#### What you should do
Pull out every line below holding the word "picture".

#### Information shown

------------------------------------------------------------

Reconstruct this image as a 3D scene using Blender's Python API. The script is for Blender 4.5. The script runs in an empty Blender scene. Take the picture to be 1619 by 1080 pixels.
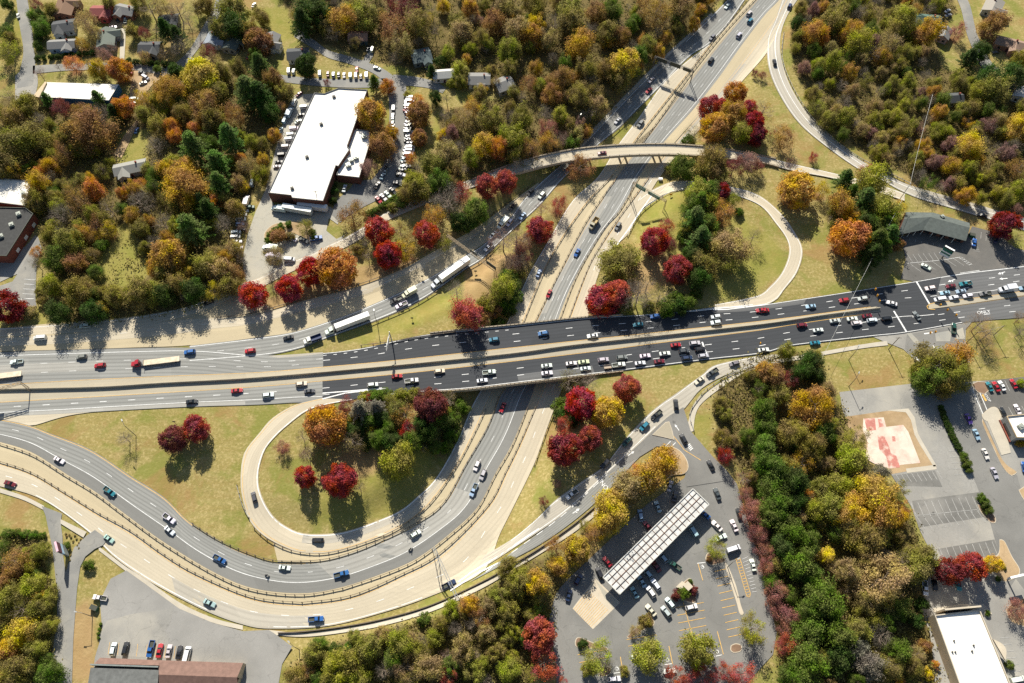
import bpy, bmesh, math, random
import numpy as np
from mathutils import Vector, Matrix, Euler
random.seed(7); RNG = np.random.default_rng(7)
scn = bpy.context.scene
COL = scn.collection
R = math.radians
# ------------------------------------------------------------------ camera
PW, PH, F, HCAM, TILT = 1619.0, 1080.0, 1259.0, 313.0, R(28)
cd = bpy.data.cameras.new('camera'); cam = bpy.data.objects.new('camera', cd); COL.objects.link(cam)
cam.location = (0, 0, HCAM); cam.rotation_euler = (TILT, 0, 0)
cd.sensor_width = 36; cd.lens = 36 * F / PW; cd.clip_start = 1; cd.clip_end = 12000
scn.camera = cam
# ------------------------------------------------------------------ light
w = bpy.data.worlds.new('World'); scn.world = w; w.use_nodes = True
nt = w.node_tree; bg = nt.nodes['Background']
SUN_EL, SUN_AZ = R(37), R(-12)          # the sun stands up-picture, a little to the left
sky = nt.nodes.new('ShaderNodeTexSky'); sky.sky_type = 'NISHITA'; sky.sun_disc = False
sky.sun_elevation = SUN_EL; sky.sun_rotation = SUN_AZ; sky.air_density = 1.2; sky.dust_density = 1.0
nt.links.new(sky.outputs[0], bg.inputs[0]); bg.inputs[1].default_value = 0.056
sd = bpy.data.lights.new('sun', 'SUN'); sun = bpy.data.objects.new('sun', sd); COL.objects.link(sun)
sd.energy = 5.0; sd.angle = R(0.5); sd.color = (1.0, 0.932, 0.81)
to_sun = Vector((math.sin(SUN_AZ) * math.cos(SUN_EL), math.cos(SUN_AZ) * math.cos(SUN_EL), math.sin(SUN_EL)))
sun.rotation_euler = to_sun.to_track_quat('Z', 'Y').to_euler(); sun.location = to_sun * 500
scn.view_settings.view_transform = 'Standard'; scn.view_settings.look = 'None'
scn.view_settings.exposure = 0.93; scn.view_settings.gamma = 1.0
scn.render.engine = 'CYCLES'
scn.cycles.max_bounces = 5; scn.cycles.diffuse_bounces = 3; scn.cycles.transparent_max_bounces = 4
scn.cycles.transmission_bounces = 2; scn.cycles.glossy_bounces = 2
scn.cycles.use_denoising = False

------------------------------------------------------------

#### Finished task
Reconstruct this image as a 3D scene using Blender's Python API. The script is for Blender 4.5. The script runs in an empty Blender scene. Take the picture to be 1619 by 1080 pixels.
SUN_EL, SUN_AZ = R(37), R(-12)          # the sun stands up-picture, a little to the left